GOAL:
Reproduce the data in its entirety, exactly as supplied.

[start DATASET EXCERPTS]

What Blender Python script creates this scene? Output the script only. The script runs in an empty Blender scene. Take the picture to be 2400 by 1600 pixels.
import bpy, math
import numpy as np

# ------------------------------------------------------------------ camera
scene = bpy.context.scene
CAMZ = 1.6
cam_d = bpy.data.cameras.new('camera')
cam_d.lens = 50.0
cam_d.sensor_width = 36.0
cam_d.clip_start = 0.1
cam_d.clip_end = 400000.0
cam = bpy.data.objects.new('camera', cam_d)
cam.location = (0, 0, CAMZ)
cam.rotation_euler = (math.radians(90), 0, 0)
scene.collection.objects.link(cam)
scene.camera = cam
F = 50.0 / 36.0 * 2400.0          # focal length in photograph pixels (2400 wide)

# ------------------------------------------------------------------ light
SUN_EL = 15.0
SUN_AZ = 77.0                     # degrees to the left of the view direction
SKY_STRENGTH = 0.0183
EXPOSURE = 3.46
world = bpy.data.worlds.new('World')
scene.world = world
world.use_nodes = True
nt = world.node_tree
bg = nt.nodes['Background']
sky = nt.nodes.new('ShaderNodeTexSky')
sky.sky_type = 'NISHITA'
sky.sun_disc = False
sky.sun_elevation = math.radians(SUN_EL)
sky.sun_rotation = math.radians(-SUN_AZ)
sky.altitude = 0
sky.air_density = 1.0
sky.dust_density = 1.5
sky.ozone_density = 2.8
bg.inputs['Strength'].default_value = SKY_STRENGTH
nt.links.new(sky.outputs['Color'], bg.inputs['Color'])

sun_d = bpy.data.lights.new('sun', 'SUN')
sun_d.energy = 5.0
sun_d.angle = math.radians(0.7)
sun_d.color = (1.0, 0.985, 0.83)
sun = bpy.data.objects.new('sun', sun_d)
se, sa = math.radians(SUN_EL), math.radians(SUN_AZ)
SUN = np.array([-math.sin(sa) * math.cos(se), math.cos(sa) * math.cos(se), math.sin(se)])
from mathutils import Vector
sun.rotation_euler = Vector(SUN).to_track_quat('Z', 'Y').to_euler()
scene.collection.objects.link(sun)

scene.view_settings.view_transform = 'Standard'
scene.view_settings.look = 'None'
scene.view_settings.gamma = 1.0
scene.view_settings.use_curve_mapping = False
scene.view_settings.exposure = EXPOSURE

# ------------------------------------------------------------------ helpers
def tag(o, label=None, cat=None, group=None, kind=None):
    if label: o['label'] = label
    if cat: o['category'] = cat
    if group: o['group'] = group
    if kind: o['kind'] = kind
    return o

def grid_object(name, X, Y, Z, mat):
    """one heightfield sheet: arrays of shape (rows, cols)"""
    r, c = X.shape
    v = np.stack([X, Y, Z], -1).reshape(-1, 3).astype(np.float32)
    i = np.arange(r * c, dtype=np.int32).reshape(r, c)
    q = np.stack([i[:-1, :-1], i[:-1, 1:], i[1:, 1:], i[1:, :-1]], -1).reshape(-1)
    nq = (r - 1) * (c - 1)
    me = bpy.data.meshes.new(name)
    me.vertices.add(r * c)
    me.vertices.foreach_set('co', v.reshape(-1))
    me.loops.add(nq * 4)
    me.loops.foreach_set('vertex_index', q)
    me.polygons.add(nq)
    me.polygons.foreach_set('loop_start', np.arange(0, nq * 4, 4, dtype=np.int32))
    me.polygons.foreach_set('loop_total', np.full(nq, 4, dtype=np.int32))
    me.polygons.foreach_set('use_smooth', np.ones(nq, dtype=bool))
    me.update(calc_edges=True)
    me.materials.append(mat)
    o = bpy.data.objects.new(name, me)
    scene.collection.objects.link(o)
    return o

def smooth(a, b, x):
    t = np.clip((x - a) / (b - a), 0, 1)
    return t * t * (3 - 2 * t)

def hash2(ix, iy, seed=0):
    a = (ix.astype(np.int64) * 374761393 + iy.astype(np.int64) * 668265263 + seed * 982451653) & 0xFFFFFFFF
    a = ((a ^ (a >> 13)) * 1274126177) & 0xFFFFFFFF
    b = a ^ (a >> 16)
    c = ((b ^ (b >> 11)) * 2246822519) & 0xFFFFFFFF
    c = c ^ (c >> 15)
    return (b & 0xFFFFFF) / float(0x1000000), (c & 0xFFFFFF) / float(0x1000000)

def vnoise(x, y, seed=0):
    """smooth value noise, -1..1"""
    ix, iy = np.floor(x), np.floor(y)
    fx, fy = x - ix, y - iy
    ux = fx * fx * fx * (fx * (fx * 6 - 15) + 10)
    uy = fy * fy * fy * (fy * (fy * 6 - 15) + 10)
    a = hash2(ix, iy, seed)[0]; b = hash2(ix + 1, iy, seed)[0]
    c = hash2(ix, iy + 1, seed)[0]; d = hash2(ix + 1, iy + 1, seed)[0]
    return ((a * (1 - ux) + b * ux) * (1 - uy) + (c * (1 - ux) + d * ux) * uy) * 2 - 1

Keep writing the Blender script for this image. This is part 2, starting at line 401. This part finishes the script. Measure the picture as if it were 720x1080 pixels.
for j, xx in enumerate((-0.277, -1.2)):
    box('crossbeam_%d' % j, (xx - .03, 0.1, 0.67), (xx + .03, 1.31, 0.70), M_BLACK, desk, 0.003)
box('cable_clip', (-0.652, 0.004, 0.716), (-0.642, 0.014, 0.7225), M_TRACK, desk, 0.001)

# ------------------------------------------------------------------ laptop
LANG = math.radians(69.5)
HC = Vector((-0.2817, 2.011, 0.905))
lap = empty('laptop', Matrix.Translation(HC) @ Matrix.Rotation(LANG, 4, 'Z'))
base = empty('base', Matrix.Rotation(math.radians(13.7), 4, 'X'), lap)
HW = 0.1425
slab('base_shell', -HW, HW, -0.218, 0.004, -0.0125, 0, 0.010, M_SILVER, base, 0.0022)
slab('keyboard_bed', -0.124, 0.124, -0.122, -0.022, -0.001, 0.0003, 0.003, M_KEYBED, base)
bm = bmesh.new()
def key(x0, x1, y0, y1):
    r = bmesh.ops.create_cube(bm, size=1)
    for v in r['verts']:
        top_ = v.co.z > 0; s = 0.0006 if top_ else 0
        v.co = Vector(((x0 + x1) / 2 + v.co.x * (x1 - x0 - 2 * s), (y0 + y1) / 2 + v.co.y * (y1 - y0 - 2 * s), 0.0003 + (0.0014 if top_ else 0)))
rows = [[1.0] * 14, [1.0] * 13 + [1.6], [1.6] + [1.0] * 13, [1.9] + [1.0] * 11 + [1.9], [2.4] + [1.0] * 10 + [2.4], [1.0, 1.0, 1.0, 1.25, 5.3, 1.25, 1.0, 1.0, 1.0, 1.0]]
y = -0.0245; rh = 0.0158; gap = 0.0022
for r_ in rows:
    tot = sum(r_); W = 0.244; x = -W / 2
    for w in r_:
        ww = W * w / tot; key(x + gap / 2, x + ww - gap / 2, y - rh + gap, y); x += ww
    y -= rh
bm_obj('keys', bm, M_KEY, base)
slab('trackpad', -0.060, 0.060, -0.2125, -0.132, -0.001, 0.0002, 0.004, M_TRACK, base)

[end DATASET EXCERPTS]

WRITTEN ANSWER:
What Blender Python script creates this scene? Output the script only. The script runs in an empty Blender scene. Take the picture to be 2400 by 1600 pixels.
import bpy, math
import numpy as np

# ------------------------------------------------------------------ camera
scene = bpy.context.scene
CAMZ = 1.6
cam_d = bpy.data.cameras.new('camera')
cam_d.lens = 50.0
cam_d.sensor_width = 36.0
cam_d.clip_start = 0.1
cam_d.clip_end = 400000.0
cam = bpy.data.objects.new('camera', cam_d)
cam.location = (0, 0, CAMZ)
cam.rotation_euler = (math.radians(90), 0, 0)
scene.collection.objects.link(cam)
scene.camera = cam
F = 50.0 / 36.0 * 2400.0          # focal length in photograph pixels (2400 wide)

# ------------------------------------------------------------------ light
SUN_EL = 15.0
SUN_AZ = 77.0                     # degrees to the left of the view direction
SKY_STRENGTH = 0.0183
EXPOSURE = 3.46
world = bpy.data.worlds.new('World')
scene.world = world
world.use_nodes = True
nt = world.node_tree
bg = nt.nodes['Background']
sky = nt.nodes.new('ShaderNodeTexSky')
sky.sky_type = 'NISHITA'
sky.sun_disc = False
sky.sun_elevation = math.radians(SUN_EL)
sky.sun_rotation = math.radians(-SUN_AZ)
sky.altitude = 0
sky.air_density = 1.0
sky.dust_density = 1.5
sky.ozone_density = 2.8
bg.inputs['Strength'].default_value = SKY_STRENGTH
nt.links.new(sky.outputs['Color'], bg.inputs['Color'])

sun_d = bpy.data.lights.new('sun', 'SUN')
sun_d.energy = 5.0
sun_d.angle = math.radians(0.7)
sun_d.color = (1.0, 0.985, 0.83)
sun = bpy.data.objects.new('sun', sun_d)
se, sa = math.radians(SUN_EL), math.radians(SUN_AZ)
SUN = np.array([-math.sin(sa) * math.cos(se), math.cos(sa) * math.cos(se), math.sin(se)])
from mathutils import Vector
sun.rotation_euler = Vector(SUN).to_track_quat('Z', 'Y').to_euler()
scene.collection.objects.link(sun)

scene.view_settings.view_transform = 'Standard'
scene.view_settings.look = 'None'
scene.view_settings.gamma = 1.0
scene.view_settings.use_curve_mapping = False
scene.view_settings.exposure = EXPOSURE

# ------------------------------------------------------------------ helpers
def tag(o, label=None, cat=None, group=None, kind=None):
    if label: o['label'] = label
    if cat: o['category'] = cat
    if group: o['group'] = group
    if kind: o['kind'] = kind
    return o

def grid_object(name, X, Y, Z, mat):
    """one heightfield sheet: arrays of shape (rows, cols)"""
    r, c = X.shape
    v = np.stack([X, Y, Z], -1).reshape(-1, 3).astype(np.float32)
    i = np.arange(r * c, dtype=np.int32).reshape(r, c)
    q = np.stack([i[:-1, :-1], i[:-1, 1:], i[1:, 1:], i[1:, :-1]], -1).reshape(-1)
    nq = (r - 1) * (c - 1)
    me = bpy.data.meshes.new(name)
    me.vertices.add(r * c)
    me.vertices.foreach_set('co', v.reshape(-1))
    me.loops.add(nq * 4)
    me.loops.foreach_set('vertex_index', q)
    me.polygons.add(nq)
    me.polygons.foreach_set('loop_start', np.arange(0, nq * 4, 4, dtype=np.int32))
    me.polygons.foreach_set('loop_total', np.full(nq, 4, dtype=np.int32))
    me.polygons.foreach_set('use_smooth', np.ones(nq, dtype=bool))
    me.update(calc_edges=True)
    me.materials.append(mat)
    o = bpy.data.objects.new(name, me)
    scene.collection.objects.link(o)
    return o

def smooth(a, b, x):
    t = np.clip((x - a) / (b - a), 0, 1)
    return t * t * (3 - 2 * t)

def hash2(ix, iy, seed=0):
    a = (ix.astype(np.int64) * 374761393 + iy.astype(np.int64) * 668265263 + seed * 982451653) & 0xFFFFFFFF
    a = ((a ^ (a >> 13)) * 1274126177) & 0xFFFFFFFF
    b = a ^ (a >> 16)
    c = ((b ^ (b >> 11)) * 2246822519) & 0xFFFFFFFF
    c = c ^ (c >> 15)
    return (b & 0xFFFFFF) / float(0x1000000), (c & 0xFFFFFF) / float(0x1000000)

def vnoise(x, y, seed=0):
    """smooth value noise, -1..1"""
    ix, iy = np.floor(x), np.floor(y)
    fx, fy = x - ix, y - iy
    ux = fx * fx * fx * (fx * (fx * 6 - 15) + 10)
    uy = fy * fy * fy * (fy * (fy * 6 - 15) + 10)
    a = hash2(ix, iy, seed)[0]; b = hash2(ix + 1, iy, seed)[0]
    c = hash2(ix, iy + 1, seed)[0]; d = hash2(ix + 1, iy + 1, seed)[0]
    return ((a * (1 - ux) + b * ux) * (1 - uy) + (c * (1 - ux) + d * ux) * uy) * 2 - 1

Keep writing the Blender script for this image. This is part 2, starting at line 401. This part finishes the script. Measure the picture as if it were 720x1080 pixels.
for j, xx in enumerate((-0.277, -1.2)):
    box('crossbeam_%d' % j, (xx - .03, 0.1, 0.67), (xx + .03, 1.31, 0.70), M_BLACK, desk, 0.003)
box('cable_clip', (-0.652, 0.004, 0.716), (-0.642, 0.014, 0.7225), M_TRACK, desk, 0.001)

# ------------------------------------------------------------------ laptop
LANG = math.radians(69.5)
HC = Vector((-0.2817, 2.011, 0.905))
lap = empty('laptop', Matrix.Translation(HC) @ Matrix.Rotation(LANG, 4, 'Z'))
base = empty('base', Matrix.Rotation(math.radians(13.7), 4, 'X'), lap)
HW = 0.1425
slab('base_shell', -HW, HW, -0.218, 0.004, -0.0125, 0, 0.010, M_SILVER, base, 0.0022)
slab('keyboard_bed', -0.124, 0.124, -0.122, -0.022, -0.001, 0.0003, 0.003, M_KEYBED, base)
bm = bmesh.new()
def key(x0, x1, y0, y1):
    r = bmesh.ops.create_cube(bm, size=1)
    for v in r['verts']:
        top_ = v.co.z > 0; s = 0.0006 if top_ else 0
        v.co = Vector(((x0 + x1) / 2 + v.co.x * (x1 - x0 - 2 * s), (y0 + y1) / 2 + v.co.y * (y1 - y0 - 2 * s), 0.0003 + (0.0014 if top_ else 0)))
rows = [[1.0] * 14, [1.0] * 13 + [1.6], [1.6] + [1.0] * 13, [1.9] + [1.0] * 11 + [1.9], [2.4] + [1.0] * 10 + [2.4], [1.0, 1.0, 1.0, 1.25, 5.3, 1.25, 1.0, 1.0, 1.0, 1.0]]
y = -0.0245; rh = 0.0158; gap = 0.0022
for r_ in rows:
    tot = sum(r_); W = 0.244; x = -W / 2
    for w in r_:
        ww = W * w / tot; key(x + gap / 2, x + ww - gap / 2, y - rh + gap, y); x += ww
    y -= rh
bm_obj('keys', bm, M_KEY, base)
slab('trackpad', -0.060, 0.060, -0.2125, -0.132, -0.001, 0.0002, 0.004, M_TRACK, base)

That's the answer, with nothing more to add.